● **Exercise aim**: Reproduce all of the data exactly.

● **Raw data**:

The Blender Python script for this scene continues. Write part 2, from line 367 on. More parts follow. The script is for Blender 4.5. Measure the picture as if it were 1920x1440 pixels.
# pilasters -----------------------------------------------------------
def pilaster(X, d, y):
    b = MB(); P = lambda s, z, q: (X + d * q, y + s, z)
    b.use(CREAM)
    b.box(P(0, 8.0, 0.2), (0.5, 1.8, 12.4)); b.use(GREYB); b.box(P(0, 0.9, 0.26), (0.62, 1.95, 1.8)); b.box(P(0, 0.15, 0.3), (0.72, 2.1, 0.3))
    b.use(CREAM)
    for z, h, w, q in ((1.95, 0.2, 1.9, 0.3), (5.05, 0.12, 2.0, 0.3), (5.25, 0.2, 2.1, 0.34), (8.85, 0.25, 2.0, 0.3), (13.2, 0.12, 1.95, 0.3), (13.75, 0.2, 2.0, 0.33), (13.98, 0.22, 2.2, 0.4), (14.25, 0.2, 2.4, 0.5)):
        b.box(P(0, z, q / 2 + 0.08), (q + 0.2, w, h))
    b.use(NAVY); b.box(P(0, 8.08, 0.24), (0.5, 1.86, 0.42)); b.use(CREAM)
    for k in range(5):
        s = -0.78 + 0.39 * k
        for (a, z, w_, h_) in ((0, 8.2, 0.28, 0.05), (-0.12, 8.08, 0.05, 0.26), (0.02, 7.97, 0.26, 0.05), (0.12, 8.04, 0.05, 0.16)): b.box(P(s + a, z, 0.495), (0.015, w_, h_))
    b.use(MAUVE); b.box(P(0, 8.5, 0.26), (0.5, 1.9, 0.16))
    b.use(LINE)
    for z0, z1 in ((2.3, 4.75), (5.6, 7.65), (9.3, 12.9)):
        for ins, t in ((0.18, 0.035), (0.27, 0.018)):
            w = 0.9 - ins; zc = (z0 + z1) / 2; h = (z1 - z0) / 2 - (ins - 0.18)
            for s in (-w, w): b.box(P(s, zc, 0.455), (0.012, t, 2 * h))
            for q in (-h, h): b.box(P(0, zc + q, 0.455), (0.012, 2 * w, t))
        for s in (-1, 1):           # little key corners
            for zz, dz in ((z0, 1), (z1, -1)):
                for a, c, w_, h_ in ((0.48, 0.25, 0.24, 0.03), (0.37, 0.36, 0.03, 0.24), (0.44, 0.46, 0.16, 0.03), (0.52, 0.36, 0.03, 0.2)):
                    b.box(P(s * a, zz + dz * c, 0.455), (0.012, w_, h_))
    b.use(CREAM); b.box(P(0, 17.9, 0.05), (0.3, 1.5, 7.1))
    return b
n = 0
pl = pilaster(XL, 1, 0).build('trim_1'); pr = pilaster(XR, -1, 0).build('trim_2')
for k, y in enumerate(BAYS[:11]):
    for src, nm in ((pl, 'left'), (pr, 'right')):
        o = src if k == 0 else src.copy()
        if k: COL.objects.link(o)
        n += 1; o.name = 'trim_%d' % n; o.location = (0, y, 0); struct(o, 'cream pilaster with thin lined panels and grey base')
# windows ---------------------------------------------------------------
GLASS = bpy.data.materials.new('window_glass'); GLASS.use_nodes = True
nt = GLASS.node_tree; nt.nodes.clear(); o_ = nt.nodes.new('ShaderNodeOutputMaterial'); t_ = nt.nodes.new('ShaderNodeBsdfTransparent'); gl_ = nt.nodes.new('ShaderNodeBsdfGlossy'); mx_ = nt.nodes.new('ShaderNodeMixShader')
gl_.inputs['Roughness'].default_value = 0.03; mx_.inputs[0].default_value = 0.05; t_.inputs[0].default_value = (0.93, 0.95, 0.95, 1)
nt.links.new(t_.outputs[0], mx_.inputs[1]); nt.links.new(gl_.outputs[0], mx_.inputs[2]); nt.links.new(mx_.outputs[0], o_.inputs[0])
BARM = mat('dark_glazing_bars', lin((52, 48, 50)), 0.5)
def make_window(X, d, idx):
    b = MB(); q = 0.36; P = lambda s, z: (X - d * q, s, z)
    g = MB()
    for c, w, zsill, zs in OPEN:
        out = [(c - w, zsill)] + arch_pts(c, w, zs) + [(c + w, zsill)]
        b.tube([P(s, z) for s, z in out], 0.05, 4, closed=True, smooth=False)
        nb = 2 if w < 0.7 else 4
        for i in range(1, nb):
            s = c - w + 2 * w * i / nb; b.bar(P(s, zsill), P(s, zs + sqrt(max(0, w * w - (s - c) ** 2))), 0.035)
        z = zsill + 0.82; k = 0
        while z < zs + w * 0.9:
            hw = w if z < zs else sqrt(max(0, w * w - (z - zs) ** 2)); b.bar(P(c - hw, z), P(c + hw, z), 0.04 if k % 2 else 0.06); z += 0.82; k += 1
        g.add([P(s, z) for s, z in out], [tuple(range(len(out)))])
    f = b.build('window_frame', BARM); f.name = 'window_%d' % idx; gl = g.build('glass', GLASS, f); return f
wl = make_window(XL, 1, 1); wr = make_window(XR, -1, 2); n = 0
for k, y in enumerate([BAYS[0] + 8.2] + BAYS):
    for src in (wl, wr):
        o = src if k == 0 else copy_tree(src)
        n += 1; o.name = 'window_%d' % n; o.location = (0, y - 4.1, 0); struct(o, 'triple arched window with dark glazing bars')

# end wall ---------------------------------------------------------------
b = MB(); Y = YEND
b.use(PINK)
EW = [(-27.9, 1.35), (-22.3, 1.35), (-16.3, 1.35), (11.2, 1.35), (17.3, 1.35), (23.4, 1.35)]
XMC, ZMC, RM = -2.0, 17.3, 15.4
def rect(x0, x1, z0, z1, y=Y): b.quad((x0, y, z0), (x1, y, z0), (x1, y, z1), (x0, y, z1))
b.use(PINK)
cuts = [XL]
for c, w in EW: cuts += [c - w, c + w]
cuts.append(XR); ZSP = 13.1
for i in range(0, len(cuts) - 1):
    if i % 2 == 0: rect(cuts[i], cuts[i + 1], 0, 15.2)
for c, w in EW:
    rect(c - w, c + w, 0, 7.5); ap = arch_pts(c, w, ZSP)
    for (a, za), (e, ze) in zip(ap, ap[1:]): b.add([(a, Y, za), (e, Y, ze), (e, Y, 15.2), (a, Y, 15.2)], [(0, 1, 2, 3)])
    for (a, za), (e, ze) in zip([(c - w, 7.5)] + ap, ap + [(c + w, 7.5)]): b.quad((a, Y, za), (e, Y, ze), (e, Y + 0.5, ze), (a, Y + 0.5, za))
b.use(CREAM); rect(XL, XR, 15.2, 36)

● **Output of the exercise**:
The Blender Python script for this scene continues. Write part 2, from line 367 on. More parts follow. The script is for Blender 4.5. Measure the picture as if it were 1920x1440 pixels.
# pilasters -----------------------------------------------------------
def pilaster(X, d, y):
    b = MB(); P = lambda s, z, q: (X + d * q, y + s, z)
    b.use(CREAM)
    b.box(P(0, 8.0, 0.2), (0.5, 1.8, 12.4)); b.use(GREYB); b.box(P(0, 0.9, 0.26), (0.62, 1.95, 1.8)); b.box(P(0, 0.15, 0.3), (0.72, 2.1, 0.3))
    b.use(CREAM)
    for z, h, w, q in ((1.95, 0.2, 1.9, 0.3), (5.05, 0.12, 2.0, 0.3), (5.25, 0.2, 2.1, 0.34), (8.85, 0.25, 2.0, 0.3), (13.2, 0.12, 1.95, 0.3), (13.75, 0.2, 2.0, 0.33), (13.98, 0.22, 2.2, 0.4), (14.25, 0.2, 2.4, 0.5)):
        b.box(P(0, z, q / 2 + 0.08), (q + 0.2, w, h))
    b.use(NAVY); b.box(P(0, 8.08, 0.24), (0.5, 1.86, 0.42)); b.use(CREAM)
    for k in range(5):
        s = -0.78 + 0.39 * k
        for (a, z, w_, h_) in ((0, 8.2, 0.28, 0.05), (-0.12, 8.08, 0.05, 0.26), (0.02, 7.97, 0.26, 0.05), (0.12, 8.04, 0.05, 0.16)): b.box(P(s + a, z, 0.495), (0.015, w_, h_))
    b.use(MAUVE); b.box(P(0, 8.5, 0.26), (0.5, 1.9, 0.16))
    b.use(LINE)
    for z0, z1 in ((2.3, 4.75), (5.6, 7.65), (9.3, 12.9)):
        for ins, t in ((0.18, 0.035), (0.27, 0.018)):
            w = 0.9 - ins; zc = (z0 + z1) / 2; h = (z1 - z0) / 2 - (ins - 0.18)
            for s in (-w, w): b.box(P(s, zc, 0.455), (0.012, t, 2 * h))
            for q in (-h, h): b.box(P(0, zc + q, 0.455), (0.012, 2 * w, t))
        for s in (-1, 1):           # little key corners
            for zz, dz in ((z0, 1), (z1, -1)):
                for a, c, w_, h_ in ((0.48, 0.25, 0.24, 0.03), (0.37, 0.36, 0.03, 0.24), (0.44, 0.46, 0.16, 0.03), (0.52, 0.36, 0.03, 0.2)):
                    b.box(P(s * a, zz + dz * c, 0.455), (0.012, w_, h_))
    b.use(CREAM); b.box(P(0, 17.9, 0.05), (0.3, 1.5, 7.1))
    return b
n = 0
pl = pilaster(XL, 1, 0).build('trim_1'); pr = pilaster(XR, -1, 0).build('trim_2')
for k, y in enumerate(BAYS[:11]):
    for src, nm in ((pl, 'left'), (pr, 'right')):
        o = src if k == 0 else src.copy()
        if k: COL.objects.link(o)
        n += 1; o.name = 'trim_%d' % n; o.location = (0, y, 0); struct(o, 'cream pilaster with thin lined panels and grey base')
# windows ---------------------------------------------------------------
GLASS = bpy.data.materials.new('window_glass'); GLASS.use_nodes = True
nt = GLASS.node_tree; nt.nodes.clear(); o_ = nt.nodes.new('ShaderNodeOutputMaterial'); t_ = nt.nodes.new('ShaderNodeBsdfTransparent'); gl_ = nt.nodes.new('ShaderNodeBsdfGlossy'); mx_ = nt.nodes.new('ShaderNodeMixShader')
gl_.inputs['Roughness'].default_value = 0.03; mx_.inputs[0].default_value = 0.05; t_.inputs[0].default_value = (0.93, 0.95, 0.95, 1)
nt.links.new(t_.outputs[0], mx_.inputs[1]); nt.links.new(gl_.outputs[0], mx_.inputs[2]); nt.links.new(mx_.outputs[0], o_.inputs[0])
BARM = mat('dark_glazing_bars', lin((52, 48, 50)), 0.5)
def make_window(X, d, idx):
    b = MB(); q = 0.36; P = lambda s, z: (X - d * q, s, z)
    g = MB()
    for c, w, zsill, zs in OPEN:
        out = [(c - w, zsill)] + arch_pts(c, w, zs) + [(c + w, zsill)]
        b.tube([P(s, z) for s, z in out], 0.05, 4, closed=True, smooth=False)
        nb = 2 if w < 0.7 else 4
        for i in range(1, nb):
            s = c - w + 2 * w * i / nb; b.bar(P(s, zsill), P(s, zs + sqrt(max(0, w * w - (s - c) ** 2))), 0.035)
        z = zsill + 0.82; k = 0
        while z < zs + w * 0.9:
            hw = w if z < zs else sqrt(max(0, w * w - (z - zs) ** 2)); b.bar(P(c - hw, z), P(c + hw, z), 0.04 if k % 2 else 0.06); z += 0.82; k += 1
        g.add([P(s, z) for s, z in out], [tuple(range(len(out)))])
    f = b.build('window_frame', BARM); f.name = 'window_%d' % idx; gl = g.build('glass', GLASS, f); return f
wl = make_window(XL, 1, 1); wr = make_window(XR, -1, 2); n = 0
for k, y in enumerate([BAYS[0] + 8.2] + BAYS):
    for src in (wl, wr):
        o = src if k == 0 else copy_tree(src)
        n += 1; o.name = 'window_%d' % n; o.location = (0, y - 4.1, 0); struct(o, 'triple arched window with dark glazing bars')

# end wall ---------------------------------------------------------------
b = MB(); Y = YEND
b.use(PINK)
EW = [(-27.9, 1.35), (-22.3, 1.35), (-16.3, 1.35), (11.2, 1.35), (17.3, 1.35), (23.4, 1.35)]
XMC, ZMC, RM = -2.0, 17.3, 15.4
def rect(x0, x1, z0, z1, y=Y): b.quad((x0, y, z0), (x1, y, z0), (x1, y, z1), (x0, y, z1))
b.use(PINK)
cuts = [XL]
for c, w in EW: cuts += [c - w, c + w]
cuts.append(XR); ZSP = 13.1
for i in range(0, len(cuts) - 1):
    if i % 2 == 0: rect(cuts[i], cuts[i + 1], 0, 15.2)
for c, w in EW:
    rect(c - w, c + w, 0, 7.5); ap = arch_pts(c, w, ZSP)
    for (a, za), (e, ze) in zip(ap, ap[1:]): b.add([(a, Y, za), (e, Y, ze), (e, Y, 15.2), (a, Y, 15.2)], [(0, 1, 2, 3)])
    for (a, za), (e, ze) in zip([(c - w, 7.5)] + ap, ap + [(c + w, 7.5)]): b.quad((a, Y, za), (e, Y, ze), (e, Y + 0.5, ze), (a, Y + 0.5, za))
b.use(CREAM); rect(XL, XR, 15.2, 36)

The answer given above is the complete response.